Environmental controls on stable isotope precipitation values over Mali and Niger, West Africa

This study evaluated the effects of the environmental factors precipitation amount (P), temperature (T), and vapor pressure (V (p)) on the stable isotope composition (delta) of precipitation and the excess-deuterium (d) parameter in Mali and Niger, West Africa. At both locations, delta values were greatly affected by seasonal climatic conditions and a statistically significant negative correlation was observed between delta and P. In Mali, a statistically significant negative correlation was also observed between delta and V (p). There was no statistically significant correlation between delta and T. Mean-weighting of delta values may be masking both dry-season and individual storm event precipitation phenomena, which are otherwise observed in arithmetically averaged delta values. Mean monthly d values for peak monsoonal months indicate that precipitation is first-fraction, gaining little recycled water on its journey inland from the Atlantic Ocean near the equator.
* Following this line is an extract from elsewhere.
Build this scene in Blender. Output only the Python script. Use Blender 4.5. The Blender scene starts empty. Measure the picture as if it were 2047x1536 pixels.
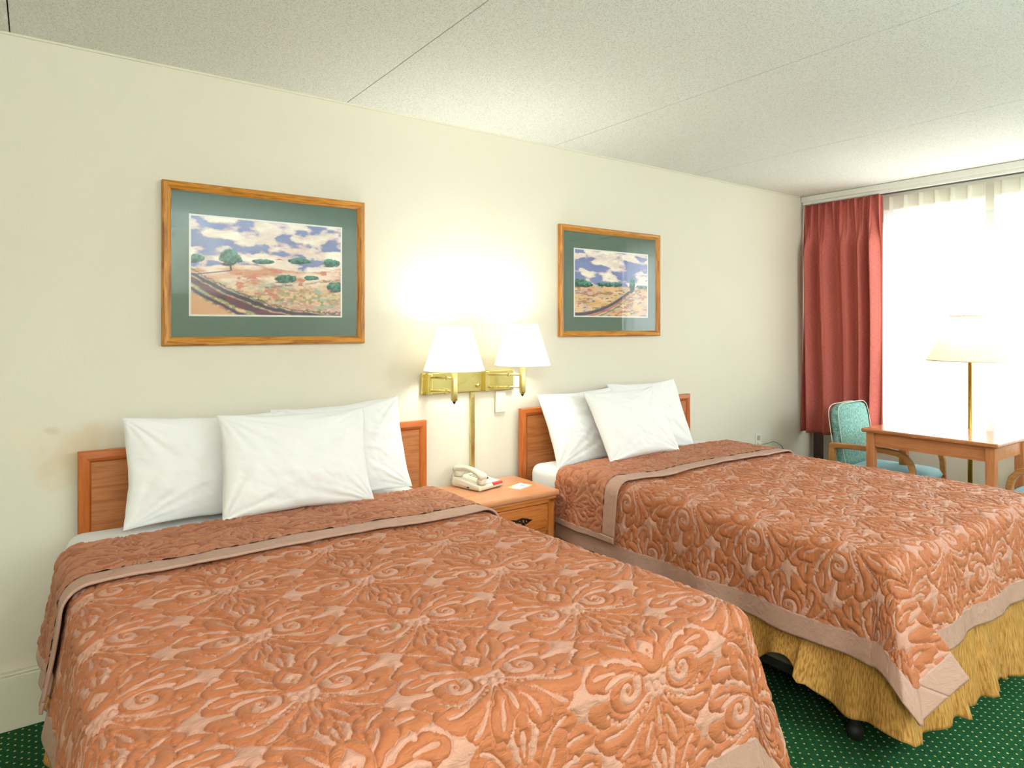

Agreement between rainy-season precipitation and groundwater delta values, specifically peak monsoonal months, indicates that groundwater is being recharged by infiltration of current monsoonal rains and is not paleo-groundwater recharged under past climatic conditions. Similarity between rainy-season precipitation and groundwater d values provide another indication that monsoonal precipitation under current climatic conditions is the source of groundwater recharge. The knowledge that groundwater is recently recharged monsoonal rains, rather than paleo-groundwater, is important for evaluating groundwater sustainability and the effects that climate change will have on water resources. Understanding and predicting changes in precipitation amounts and intensities, which ultimately affect timing and amount of groundwater recharge, is critical for water resource management.